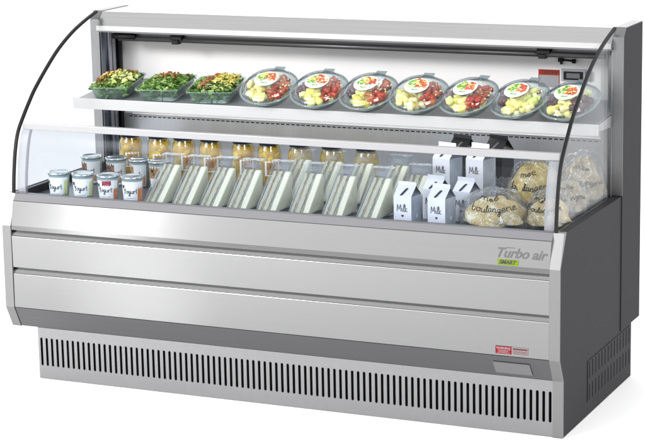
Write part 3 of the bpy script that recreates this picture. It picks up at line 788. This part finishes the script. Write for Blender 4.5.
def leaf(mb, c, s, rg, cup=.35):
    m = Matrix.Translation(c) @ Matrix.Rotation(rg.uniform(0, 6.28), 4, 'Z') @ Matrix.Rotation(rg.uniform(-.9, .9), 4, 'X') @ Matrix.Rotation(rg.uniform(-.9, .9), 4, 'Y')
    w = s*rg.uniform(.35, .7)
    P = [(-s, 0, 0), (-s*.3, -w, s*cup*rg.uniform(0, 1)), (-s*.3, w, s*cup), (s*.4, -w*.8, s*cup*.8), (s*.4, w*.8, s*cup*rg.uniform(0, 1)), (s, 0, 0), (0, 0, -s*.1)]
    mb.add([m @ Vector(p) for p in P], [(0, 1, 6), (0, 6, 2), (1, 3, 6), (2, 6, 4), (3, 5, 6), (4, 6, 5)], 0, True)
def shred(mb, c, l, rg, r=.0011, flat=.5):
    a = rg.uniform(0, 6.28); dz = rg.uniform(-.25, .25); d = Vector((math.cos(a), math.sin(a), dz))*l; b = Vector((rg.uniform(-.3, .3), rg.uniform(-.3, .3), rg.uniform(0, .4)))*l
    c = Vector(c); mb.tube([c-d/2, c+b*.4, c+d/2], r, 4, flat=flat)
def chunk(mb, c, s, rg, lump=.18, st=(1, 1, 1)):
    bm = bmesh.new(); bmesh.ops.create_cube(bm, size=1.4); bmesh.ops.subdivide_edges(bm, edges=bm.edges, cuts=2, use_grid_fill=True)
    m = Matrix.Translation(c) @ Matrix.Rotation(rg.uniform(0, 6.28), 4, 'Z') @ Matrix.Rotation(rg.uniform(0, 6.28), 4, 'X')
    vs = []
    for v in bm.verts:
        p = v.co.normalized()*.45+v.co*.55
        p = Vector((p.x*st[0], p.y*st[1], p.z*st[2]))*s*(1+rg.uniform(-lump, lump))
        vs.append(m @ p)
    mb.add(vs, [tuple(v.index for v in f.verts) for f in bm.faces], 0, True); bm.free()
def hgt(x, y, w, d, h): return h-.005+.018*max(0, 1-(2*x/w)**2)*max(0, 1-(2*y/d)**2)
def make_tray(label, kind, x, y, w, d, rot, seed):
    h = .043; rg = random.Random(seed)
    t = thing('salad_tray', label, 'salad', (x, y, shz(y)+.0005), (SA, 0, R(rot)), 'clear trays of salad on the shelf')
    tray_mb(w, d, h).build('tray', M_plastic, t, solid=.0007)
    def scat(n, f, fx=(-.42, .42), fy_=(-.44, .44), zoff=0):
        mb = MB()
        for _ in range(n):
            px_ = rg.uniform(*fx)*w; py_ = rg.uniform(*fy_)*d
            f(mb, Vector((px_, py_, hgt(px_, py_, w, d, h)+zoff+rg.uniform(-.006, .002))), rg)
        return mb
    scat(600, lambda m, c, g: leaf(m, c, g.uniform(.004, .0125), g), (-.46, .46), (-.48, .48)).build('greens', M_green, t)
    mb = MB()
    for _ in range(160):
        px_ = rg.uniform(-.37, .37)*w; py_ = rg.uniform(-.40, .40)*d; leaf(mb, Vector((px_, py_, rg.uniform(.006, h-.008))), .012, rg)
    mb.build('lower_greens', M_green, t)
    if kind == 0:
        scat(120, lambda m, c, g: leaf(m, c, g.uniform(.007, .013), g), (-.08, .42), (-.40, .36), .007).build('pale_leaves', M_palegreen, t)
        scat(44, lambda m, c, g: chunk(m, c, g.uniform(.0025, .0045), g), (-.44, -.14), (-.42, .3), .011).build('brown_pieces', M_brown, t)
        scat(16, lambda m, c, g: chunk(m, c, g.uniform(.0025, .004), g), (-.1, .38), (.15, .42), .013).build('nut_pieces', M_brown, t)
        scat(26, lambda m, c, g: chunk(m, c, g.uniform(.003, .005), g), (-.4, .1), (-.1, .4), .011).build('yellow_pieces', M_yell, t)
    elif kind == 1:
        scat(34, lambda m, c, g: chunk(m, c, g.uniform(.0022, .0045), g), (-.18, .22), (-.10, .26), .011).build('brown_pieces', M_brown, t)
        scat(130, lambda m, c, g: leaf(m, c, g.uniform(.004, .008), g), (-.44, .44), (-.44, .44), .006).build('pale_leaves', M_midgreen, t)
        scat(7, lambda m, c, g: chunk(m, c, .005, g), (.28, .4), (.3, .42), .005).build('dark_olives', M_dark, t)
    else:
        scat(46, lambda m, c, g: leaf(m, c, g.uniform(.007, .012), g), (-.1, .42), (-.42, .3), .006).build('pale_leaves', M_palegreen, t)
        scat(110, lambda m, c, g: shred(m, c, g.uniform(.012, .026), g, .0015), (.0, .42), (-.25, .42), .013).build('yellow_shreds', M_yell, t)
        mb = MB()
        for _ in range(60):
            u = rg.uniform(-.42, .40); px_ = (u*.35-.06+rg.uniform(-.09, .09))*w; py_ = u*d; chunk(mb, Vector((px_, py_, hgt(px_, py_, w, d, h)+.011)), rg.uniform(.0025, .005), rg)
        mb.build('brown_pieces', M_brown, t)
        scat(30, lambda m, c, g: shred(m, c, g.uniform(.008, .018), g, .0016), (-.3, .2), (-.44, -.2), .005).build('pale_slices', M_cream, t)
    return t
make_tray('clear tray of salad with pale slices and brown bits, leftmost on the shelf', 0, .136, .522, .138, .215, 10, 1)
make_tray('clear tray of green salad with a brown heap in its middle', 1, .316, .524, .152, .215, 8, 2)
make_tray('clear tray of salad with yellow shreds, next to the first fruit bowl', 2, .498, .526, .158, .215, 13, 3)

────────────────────

Task requirements => Set down the material above as is, without any pictures.

Response below =>
Write part 3 of the bpy script that recreates this picture. It picks up at line 788. This part finishes the script. Write for Blender 4.5.
def leaf(mb, c, s, rg, cup=.35):
    m = Matrix.Translation(c) @ Matrix.Rotation(rg.uniform(0, 6.28), 4, 'Z') @ Matrix.Rotation(rg.uniform(-.9, .9), 4, 'X') @ Matrix.Rotation(rg.uniform(-.9, .9), 4, 'Y')
    w = s*rg.uniform(.35, .7)
    P = [(-s, 0, 0), (-s*.3, -w, s*cup*rg.uniform(0, 1)), (-s*.3, w, s*cup), (s*.4, -w*.8, s*cup*.8), (s*.4, w*.8, s*cup*rg.uniform(0, 1)), (s, 0, 0), (0, 0, -s*.1)]
    mb.add([m @ Vector(p) for p in P], [(0, 1, 6), (0, 6, 2), (1, 3, 6), (2, 6, 4), (3, 5, 6), (4, 6, 5)], 0, True)
def shred(mb, c, l, rg, r=.0011, flat=.5):
    a = rg.uniform(0, 6.28); dz = rg.uniform(-.25, .25); d = Vector((math.cos(a), math.sin(a), dz))*l; b = Vector((rg.uniform(-.3, .3), rg.uniform(-.3, .3), rg.uniform(0, .4)))*l
    c = Vector(c); mb.tube([c-d/2, c+b*.4, c+d/2], r, 4, flat=flat)
def chunk(mb, c, s, rg, lump=.18, st=(1, 1, 1)):
    bm = bmesh.new(); bmesh.ops.create_cube(bm, size=1.4); bmesh.ops.subdivide_edges(bm, edges=bm.edges, cuts=2, use_grid_fill=True)
    m = Matrix.Translation(c) @ Matrix.Rotation(rg.uniform(0, 6.28), 4, 'Z') @ Matrix.Rotation(rg.uniform(0, 6.28), 4, 'X')
    vs = []
    for v in bm.verts:
        p = v.co.normalized()*.45+v.co*.55
        p = Vector((p.x*st[0], p.y*st[1], p.z*st[2]))*s*(1+rg.uniform(-lump, lump))
        vs.append(m @ p)
    mb.add(vs, [tuple(v.index for v in f.verts) for f in bm.faces], 0, True); bm.free()
def hgt(x, y, w, d, h): return h-.005+.018*max(0, 1-(2*x/w)**2)*max(0, 1-(2*y/d)**2)
def make_tray(label, kind, x, y, w, d, rot, seed):
    h = .043; rg = random.Random(seed)
    t = thing('salad_tray', label, 'salad', (x, y, shz(y)+.0005), (SA, 0, R(rot)), 'clear trays of salad on the shelf')
    tray_mb(w, d, h).build('tray', M_plastic, t, solid=.0007)
    def scat(n, f, fx=(-.42, .42), fy_=(-.44, .44), zoff=0):
        mb = MB()
        for _ in range(n):
            px_ = rg.uniform(*fx)*w; py_ = rg.uniform(*fy_)*d
            f(mb, Vector((px_, py_, hgt(px_, py_, w, d, h)+zoff+rg.uniform(-.006, .002))), rg)
        return mb
    scat(600, lambda m, c, g: leaf(m, c, g.uniform(.004, .0125), g), (-.46, .46), (-.48, .48)).build('greens', M_green, t)
    mb = MB()
    for _ in range(160):
        px_ = rg.uniform(-.37, .37)*w; py_ = rg.uniform(-.40, .40)*d; leaf(mb, Vector((px_, py_, rg.uniform(.006, h-.008))), .012, rg)
    mb.build('lower_greens', M_green, t)
    if kind == 0:
        scat(120, lambda m, c, g: leaf(m, c, g.uniform(.007, .013), g), (-.08, .42), (-.40, .36), .007).build('pale_leaves', M_palegreen, t)
        scat(44, lambda m, c, g: chunk(m, c, g.uniform(.0025, .0045), g), (-.44, -.14), (-.42, .3), .011).build('brown_pieces', M_brown, t)
        scat(16, lambda m, c, g: chunk(m, c, g.uniform(.0025, .004), g), (-.1, .38), (.15, .42), .013).build('nut_pieces', M_brown, t)
        scat(26, lambda m, c, g: chunk(m, c, g.uniform(.003, .005), g), (-.4, .1), (-.1, .4), .011).build('yellow_pieces', M_yell, t)
    elif kind == 1:
        scat(34, lambda m, c, g: chunk(m, c, g.uniform(.0022, .0045), g), (-.18, .22), (-.10, .26), .011).build('brown_pieces', M_brown, t)
        scat(130, lambda m, c, g: leaf(m, c, g.uniform(.004, .008), g), (-.44, .44), (-.44, .44), .006).build('pale_leaves', M_midgreen, t)
        scat(7, lambda m, c, g: chunk(m, c, .005, g), (.28, .4), (.3, .42), .005).build('dark_olives', M_dark, t)
    else:
        scat(46, lambda m, c, g: leaf(m, c, g.uniform(.007, .012), g), (-.1, .42), (-.42, .3), .006).build('pale_leaves', M_palegreen, t)
        scat(110, lambda m, c, g: shred(m, c, g.uniform(.012, .026), g, .0015), (.0, .42), (-.25, .42), .013).build('yellow_shreds', M_yell, t)
        mb = MB()
        for _ in range(60):
            u = rg.uniform(-.42, .40); px_ = (u*.35-.06+rg.uniform(-.09, .09))*w; py_ = u*d; chunk(mb, Vector((px_, py_, hgt(px_, py_, w, d, h)+.011)), rg.uniform(.0025, .005), rg)
        mb.build('brown_pieces', M_brown, t)
        scat(30, lambda m, c, g: shred(m, c, g.uniform(.008, .018), g, .0016), (-.3, .2), (-.44, -.2), .005).build('pale_slices', M_cream, t)
    return t
make_tray('clear tray of salad with pale slices and brown bits, leftmost on the shelf', 0, .136, .522, .138, .215, 10, 1)
make_tray('clear tray of green salad with a brown heap in its middle', 1, .316, .524, .152, .215, 8, 2)
make_tray('clear tray of salad with yellow shreds, next to the first fruit bowl', 2, .498, .526, .158, .215, 13, 3)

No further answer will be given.